◆ Set task ◆
Quote every line from the top of the listing down to and including the line that contains "the photographer's eye".

---------- Data shown

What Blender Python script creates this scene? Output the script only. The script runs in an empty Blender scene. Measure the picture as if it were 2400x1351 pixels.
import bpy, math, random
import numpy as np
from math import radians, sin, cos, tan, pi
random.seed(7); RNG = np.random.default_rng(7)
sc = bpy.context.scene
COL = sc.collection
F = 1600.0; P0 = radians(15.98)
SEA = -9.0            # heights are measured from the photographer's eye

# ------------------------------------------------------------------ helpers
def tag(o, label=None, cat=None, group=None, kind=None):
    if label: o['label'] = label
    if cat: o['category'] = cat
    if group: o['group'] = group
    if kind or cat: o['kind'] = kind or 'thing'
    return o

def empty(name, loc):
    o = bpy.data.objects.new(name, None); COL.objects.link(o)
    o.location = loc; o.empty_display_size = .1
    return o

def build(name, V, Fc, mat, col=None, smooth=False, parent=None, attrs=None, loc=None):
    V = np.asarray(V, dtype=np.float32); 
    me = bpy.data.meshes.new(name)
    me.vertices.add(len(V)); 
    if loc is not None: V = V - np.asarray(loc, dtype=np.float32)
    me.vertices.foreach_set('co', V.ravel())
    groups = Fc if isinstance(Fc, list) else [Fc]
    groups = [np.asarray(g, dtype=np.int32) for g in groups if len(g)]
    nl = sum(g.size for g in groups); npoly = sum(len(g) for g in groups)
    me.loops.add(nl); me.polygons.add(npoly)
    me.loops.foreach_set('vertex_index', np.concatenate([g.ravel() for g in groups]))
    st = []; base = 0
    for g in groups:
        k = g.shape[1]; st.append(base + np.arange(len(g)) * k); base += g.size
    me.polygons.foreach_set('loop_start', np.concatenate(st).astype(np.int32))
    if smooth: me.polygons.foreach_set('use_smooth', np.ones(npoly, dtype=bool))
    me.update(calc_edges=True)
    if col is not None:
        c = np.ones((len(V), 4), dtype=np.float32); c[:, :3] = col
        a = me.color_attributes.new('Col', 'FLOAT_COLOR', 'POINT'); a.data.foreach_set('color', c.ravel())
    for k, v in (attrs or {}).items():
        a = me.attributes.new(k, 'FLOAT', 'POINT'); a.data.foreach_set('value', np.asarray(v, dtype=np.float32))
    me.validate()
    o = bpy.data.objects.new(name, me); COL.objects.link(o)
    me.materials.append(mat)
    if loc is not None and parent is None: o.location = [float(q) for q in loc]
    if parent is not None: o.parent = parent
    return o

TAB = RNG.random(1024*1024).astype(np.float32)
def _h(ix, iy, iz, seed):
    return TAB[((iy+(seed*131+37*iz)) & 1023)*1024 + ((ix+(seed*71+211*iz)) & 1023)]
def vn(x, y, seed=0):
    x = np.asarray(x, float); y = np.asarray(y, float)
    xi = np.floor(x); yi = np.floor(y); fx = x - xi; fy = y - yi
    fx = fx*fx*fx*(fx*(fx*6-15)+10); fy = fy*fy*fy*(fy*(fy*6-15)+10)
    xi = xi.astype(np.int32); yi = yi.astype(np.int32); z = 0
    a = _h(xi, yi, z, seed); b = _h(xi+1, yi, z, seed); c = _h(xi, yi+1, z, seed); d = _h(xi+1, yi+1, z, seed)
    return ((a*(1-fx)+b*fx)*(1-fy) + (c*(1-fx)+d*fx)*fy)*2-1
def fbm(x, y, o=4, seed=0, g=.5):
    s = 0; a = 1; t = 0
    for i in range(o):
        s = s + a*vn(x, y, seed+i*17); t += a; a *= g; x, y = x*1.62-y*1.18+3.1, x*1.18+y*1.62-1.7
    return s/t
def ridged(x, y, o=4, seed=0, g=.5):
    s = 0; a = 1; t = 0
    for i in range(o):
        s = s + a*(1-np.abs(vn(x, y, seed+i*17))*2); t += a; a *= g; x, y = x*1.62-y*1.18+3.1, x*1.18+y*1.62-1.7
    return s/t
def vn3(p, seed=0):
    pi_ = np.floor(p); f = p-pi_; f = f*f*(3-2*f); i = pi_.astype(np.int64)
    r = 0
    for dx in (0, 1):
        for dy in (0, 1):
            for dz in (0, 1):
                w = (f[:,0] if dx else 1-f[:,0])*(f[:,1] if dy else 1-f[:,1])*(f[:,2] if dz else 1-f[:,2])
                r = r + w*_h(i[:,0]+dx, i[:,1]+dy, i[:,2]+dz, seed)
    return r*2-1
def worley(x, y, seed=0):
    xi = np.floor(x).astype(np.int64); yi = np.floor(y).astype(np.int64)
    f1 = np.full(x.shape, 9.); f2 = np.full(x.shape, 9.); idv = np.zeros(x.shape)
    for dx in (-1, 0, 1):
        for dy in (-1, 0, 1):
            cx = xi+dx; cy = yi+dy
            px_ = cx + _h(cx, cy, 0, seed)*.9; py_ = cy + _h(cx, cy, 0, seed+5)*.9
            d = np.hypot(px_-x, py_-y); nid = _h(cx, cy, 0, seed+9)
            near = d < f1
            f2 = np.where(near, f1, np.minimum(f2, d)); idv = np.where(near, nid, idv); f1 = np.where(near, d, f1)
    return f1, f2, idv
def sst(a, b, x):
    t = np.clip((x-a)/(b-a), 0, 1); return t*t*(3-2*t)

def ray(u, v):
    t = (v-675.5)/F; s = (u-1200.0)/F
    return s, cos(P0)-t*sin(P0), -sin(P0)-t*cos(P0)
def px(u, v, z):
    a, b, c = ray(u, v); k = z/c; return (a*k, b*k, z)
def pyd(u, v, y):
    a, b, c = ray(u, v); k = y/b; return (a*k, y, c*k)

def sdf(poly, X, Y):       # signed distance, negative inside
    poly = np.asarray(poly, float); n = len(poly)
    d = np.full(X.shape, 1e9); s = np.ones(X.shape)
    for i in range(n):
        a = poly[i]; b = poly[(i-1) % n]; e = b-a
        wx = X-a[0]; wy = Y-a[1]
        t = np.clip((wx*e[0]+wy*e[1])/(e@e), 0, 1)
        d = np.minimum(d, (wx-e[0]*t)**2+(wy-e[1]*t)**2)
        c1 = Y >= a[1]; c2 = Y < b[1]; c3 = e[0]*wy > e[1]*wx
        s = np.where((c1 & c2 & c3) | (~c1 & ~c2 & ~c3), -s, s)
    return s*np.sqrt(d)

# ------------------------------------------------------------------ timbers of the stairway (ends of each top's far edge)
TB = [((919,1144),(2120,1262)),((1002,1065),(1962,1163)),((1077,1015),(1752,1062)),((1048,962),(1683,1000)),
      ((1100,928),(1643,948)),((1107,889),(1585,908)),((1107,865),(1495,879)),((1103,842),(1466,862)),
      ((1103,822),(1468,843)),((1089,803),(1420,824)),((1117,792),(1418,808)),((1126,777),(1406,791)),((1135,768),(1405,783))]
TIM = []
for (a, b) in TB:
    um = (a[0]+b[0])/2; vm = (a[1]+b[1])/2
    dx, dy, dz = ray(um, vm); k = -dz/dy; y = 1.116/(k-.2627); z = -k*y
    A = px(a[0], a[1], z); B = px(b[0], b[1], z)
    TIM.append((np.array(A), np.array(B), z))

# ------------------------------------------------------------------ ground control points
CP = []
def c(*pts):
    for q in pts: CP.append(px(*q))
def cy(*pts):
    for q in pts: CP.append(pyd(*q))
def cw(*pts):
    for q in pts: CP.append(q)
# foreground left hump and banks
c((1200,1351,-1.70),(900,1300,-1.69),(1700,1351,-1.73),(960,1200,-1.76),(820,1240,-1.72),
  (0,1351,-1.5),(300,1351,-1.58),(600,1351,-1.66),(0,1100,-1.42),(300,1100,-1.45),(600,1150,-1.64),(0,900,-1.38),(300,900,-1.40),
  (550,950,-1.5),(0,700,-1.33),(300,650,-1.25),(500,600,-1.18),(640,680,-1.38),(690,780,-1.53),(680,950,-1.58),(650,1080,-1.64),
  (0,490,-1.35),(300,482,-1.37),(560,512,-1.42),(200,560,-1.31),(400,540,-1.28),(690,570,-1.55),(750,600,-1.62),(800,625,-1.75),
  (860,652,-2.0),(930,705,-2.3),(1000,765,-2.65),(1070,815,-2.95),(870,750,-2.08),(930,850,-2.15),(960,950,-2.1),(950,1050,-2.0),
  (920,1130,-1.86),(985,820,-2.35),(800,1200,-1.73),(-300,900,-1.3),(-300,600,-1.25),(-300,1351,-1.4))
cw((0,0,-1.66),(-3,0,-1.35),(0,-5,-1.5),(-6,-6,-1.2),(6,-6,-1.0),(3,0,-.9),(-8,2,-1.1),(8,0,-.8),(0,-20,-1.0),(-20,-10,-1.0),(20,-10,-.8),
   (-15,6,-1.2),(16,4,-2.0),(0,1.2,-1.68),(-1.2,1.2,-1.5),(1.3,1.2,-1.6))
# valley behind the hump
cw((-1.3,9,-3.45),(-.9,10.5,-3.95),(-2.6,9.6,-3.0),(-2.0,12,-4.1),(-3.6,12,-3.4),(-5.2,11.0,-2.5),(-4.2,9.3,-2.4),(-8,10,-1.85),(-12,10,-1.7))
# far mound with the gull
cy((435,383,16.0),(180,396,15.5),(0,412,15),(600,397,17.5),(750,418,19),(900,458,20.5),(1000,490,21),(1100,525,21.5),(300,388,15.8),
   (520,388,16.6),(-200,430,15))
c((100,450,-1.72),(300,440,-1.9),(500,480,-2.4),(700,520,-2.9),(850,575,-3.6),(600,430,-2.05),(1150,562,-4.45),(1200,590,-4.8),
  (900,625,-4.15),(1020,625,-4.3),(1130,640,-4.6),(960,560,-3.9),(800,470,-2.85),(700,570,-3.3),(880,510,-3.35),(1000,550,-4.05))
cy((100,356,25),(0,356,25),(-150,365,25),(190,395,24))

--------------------

◆ Solution for this problem ◆
What Blender Python script creates this scene? Output the script only. The script runs in an empty Blender scene. Measure the picture as if it were 2400x1351 pixels.
import bpy, math, random
import numpy as np
from math import radians, sin, cos, tan, pi
random.seed(7); RNG = np.random.default_rng(7)
sc = bpy.context.scene
COL = sc.collection
F = 1600.0; P0 = radians(15.98)
SEA = -9.0            # heights are measured from the photographer's eye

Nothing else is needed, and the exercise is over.